● **EXERCISE AIM**
Copy out the material below in full, but not its images.

● **RECORDED DATA**
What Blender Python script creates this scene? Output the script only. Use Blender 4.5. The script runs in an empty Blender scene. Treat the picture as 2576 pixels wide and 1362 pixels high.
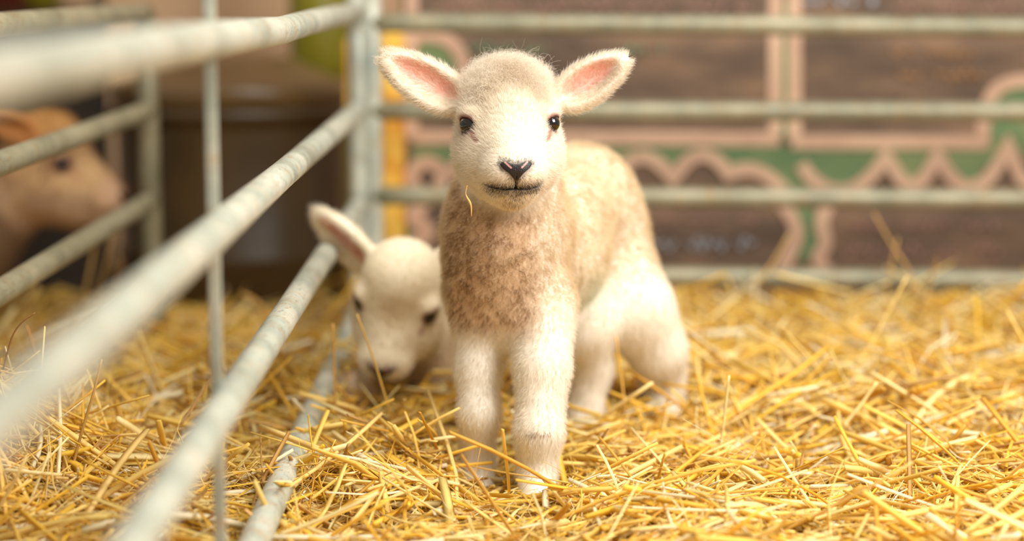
import bpy, bmesh, math
import numpy as np
from mathutils import Vector, Matrix

# ------------------------------------------------------------------ camera, world, lights
W, H, FPX = 2576, 1362, 5009.0
VPX, VPY = 1275.0, -45.0
CAM = np.array([0.0, 0.0, 0.52])
_yaw = math.atan((1288 - VPX) / FPX)
_pit = math.atan((681 - VPY) / FPX)
FWD = np.array([math.sin(_yaw) * math.cos(_pit), math.cos(_yaw) * math.cos(_pit), -math.sin(_pit)])
RGT = np.array([math.cos(_yaw), -math.sin(_yaw), 0.0])
UP = np.cross(RGT, FWD)

def P(px, py, Y):
    """the point of the place seen at a pixel of the photograph, at distance Y along the pen"""
    d = FWD * FPX + RGT * (px - 1288) - UP * (py - 681)
    return CAM + d * (Y / d[1])

def proj(p):
    """pixel coordinates of points (N,3)"""
    q = np.asarray(p) - CAM
    z = q @ FWD
    return 1288 + FPX * (q @ RGT) / z, 681 - FPX * (q @ UP) / z

scene = bpy.context.scene
COL = scene.collection
cam_d = bpy.data.cameras.new('camera')
cam = bpy.data.objects.new('camera', cam_d)
COL.objects.link(cam)
cam.matrix_world = Matrix(((RGT[0], UP[0], -FWD[0], CAM[0]), (RGT[1], UP[1], -FWD[1], CAM[1]), (RGT[2], UP[2], -FWD[2], CAM[2]), (0, 0, 0, 1)))
cam_d.sensor_width = 36.0
cam_d.lens = FPX / W * 36.0
cam_d.clip_start = 0.05
cam_d.dof.use_dof = True
cam_d.dof.focus_distance = 2.02
cam_d.dof.aperture_fstop = 1.75
scene.camera = cam

wd = bpy.data.worlds.new('barn_air')
scene.world = wd
wd.use_nodes = True
wd.node_tree.nodes['Background'].inputs[0].default_value = (1.0, 0.945, 0.86, 1)
wd.node_tree.nodes['Background'].inputs[1].default_value = 0.38

def area(name, loc, target, size, power, col):
    l = bpy.data.lights.new(name, 'AREA')
    l.shape = 'RECTANGLE'
    l.size, l.size_y = size
    l.energy = power
    l.color = col
    o = bpy.data.objects.new(name, l)
    COL.objects.link(o)
    o.location = loc
    o.rotation_euler = (Vector(target) - Vector(loc)).to_track_quat('-Z', 'Y').to_euler()
    return o

area('barn_door_daylight', (1.22, 1.12, 1.25), (0.10, 2.2, 0.2), (0.9, 0.9), 39, (1.0, 0.98, 0.945))
area('roof_light', (0.40, 1.75, 2.0), (0.30, 2.4, 0.0), (1.0, .9), 34, (1.0, 0.95, 0.87))

scene.view_settings.view_transform = 'Standard'
scene.view_settings.look = 'None'
scene.view_settings.exposure = 0.18
scene.view_settings.gamma = 1.0
scene.view_settings.use_curve_mapping = False

# ------------------------------------------------------------------ helpers
rng = np.random.default_rng(7)

def tag(o, label=None, cat=None, group=None, kind=None):
    for k, v in (('label', label), ('category', cat), ('group', group), ('kind', kind)):
        if v:
            o[k] = v
    return o

def link(name, data, mat=None, parent=None):
    o = bpy.data.objects.new(name, data)
    COL.objects.link(o)
    if mat is not None:
        data.materials.append(mat)
    if parent is not None:
        o.parent = parent
        o.matrix_parent_inverse = parent.matrix_basis.inverted()
    return o

def empty(name, loc):
    o = bpy.data.objects.new(name, None)
    COL.objects.link(o)
    o.location = Vector(loc)
    o.empty_display_size = 0.05
    return o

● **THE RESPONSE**
What Blender Python script creates this scene? Output the script only. Use Blender 4.5. The script runs in an empty Blender scene. Treat the picture as 2576 pixels wide and 1362 pixels high.
import bpy, bmesh, math
import numpy as np
from mathutils import Vector, Matrix

# ------------------------------------------------------------------ camera, world, lights
W, H, FPX = 2576, 1362, 5009.0
VPX, VPY = 1275.0, -45.0
CAM = np.array([0.0, 0.0, 0.52])
_yaw = math.atan((1288 - VPX) / FPX)
_pit = math.atan((681 - VPY) / FPX)
FWD = np.array([math.sin(_yaw) * math.cos(_pit), math.cos(_yaw) * math.cos(_pit), -math.sin(_pit)])
RGT = np.array([math.cos(_yaw), -math.sin(_yaw), 0.0])
UP = np.cross(RGT, FWD)

def P(px, py, Y):
    """the point of the place seen at a pixel of the photograph, at distance Y along the pen"""
    d = FWD * FPX + RGT * (px - 1288) - UP * (py - 681)
    return CAM + d * (Y / d[1])

def proj(p):
    """pixel coordinates of points (N,3)"""
    q = np.asarray(p) - CAM
    z = q @ FWD
    return 1288 + FPX * (q @ RGT) / z, 681 - FPX * (q @ UP) / z

scene = bpy.context.scene
COL = scene.collection
cam_d = bpy.data.cameras.new('camera')
cam = bpy.data.objects.new('camera', cam_d)
COL.objects.link(cam)
cam.matrix_world = Matrix(((RGT[0], UP[0], -FWD[0], CAM[0]), (RGT[1], UP[1], -FWD[1], CAM[1]), (RGT[2], UP[2], -FWD[2], CAM[2]), (0, 0, 0, 1)))
cam_d.sensor_width = 36.0
cam_d.lens = FPX / W * 36.0
cam_d.clip_start = 0.05
cam_d.dof.use_dof = True
cam_d.dof.focus_distance = 2.02
cam_d.dof.aperture_fstop = 1.75
scene.camera = cam

wd = bpy.data.worlds.new('barn_air')
scene.world = wd
wd.use_nodes = True
wd.node_tree.nodes['Background'].inputs[0].default_value = (1.0, 0.945, 0.86, 1)
wd.node_tree.nodes['Background'].inputs[1].default_value = 0.38

def area(name, loc, target, size, power, col):
    l = bpy.data.lights.new(name, 'AREA')
    l.shape = 'RECTANGLE'
    l.size, l.size_y = size
    l.energy = power
    l.color = col
    o = bpy.data.objects.new(name, l)
    COL.objects.link(o)
    o.location = loc
    o.rotation_euler = (Vector(target) - Vector(loc)).to_track_quat('-Z', 'Y').to_euler()
    return o

area('barn_door_daylight', (1.22, 1.12, 1.25), (0.10, 2.2, 0.2), (0.9, 0.9), 39, (1.0, 0.98, 0.945))
area('roof_light', (0.40, 1.75, 2.0), (0.30, 2.4, 0.0), (1.0, .9), 34, (1.0, 0.95, 0.87))

scene.view_settings.view_transform = 'Standard'
scene.view_settings.look = 'None'
scene.view_settings.exposure = 0.18
scene.view_settings.gamma = 1.0
scene.view_settings.use_curve_mapping = False

# ------------------------------------------------------------------ helpers
rng = np.random.default_rng(7)

def tag(o, label=None, cat=None, group=None, kind=None):
    for k, v in (('label', label), ('category', cat), ('group', group), ('kind', kind)):
        if v:
            o[k] = v
    return o

def link(name, data, mat=None, parent=None):
    o = bpy.data.objects.new(name, data)
    COL.objects.link(o)
    if mat is not None:
        data.materials.append(mat)
    if parent is not None:
        o.parent = parent
        o.matrix_parent_inverse = parent.matrix_basis.inverted()
    return o

def empty(name, loc):
    o = bpy.data.objects.new(name, None)
    COL.objects.link(o)
    o.location = Vector(loc)
    o.empty_display_size = 0.05
    return o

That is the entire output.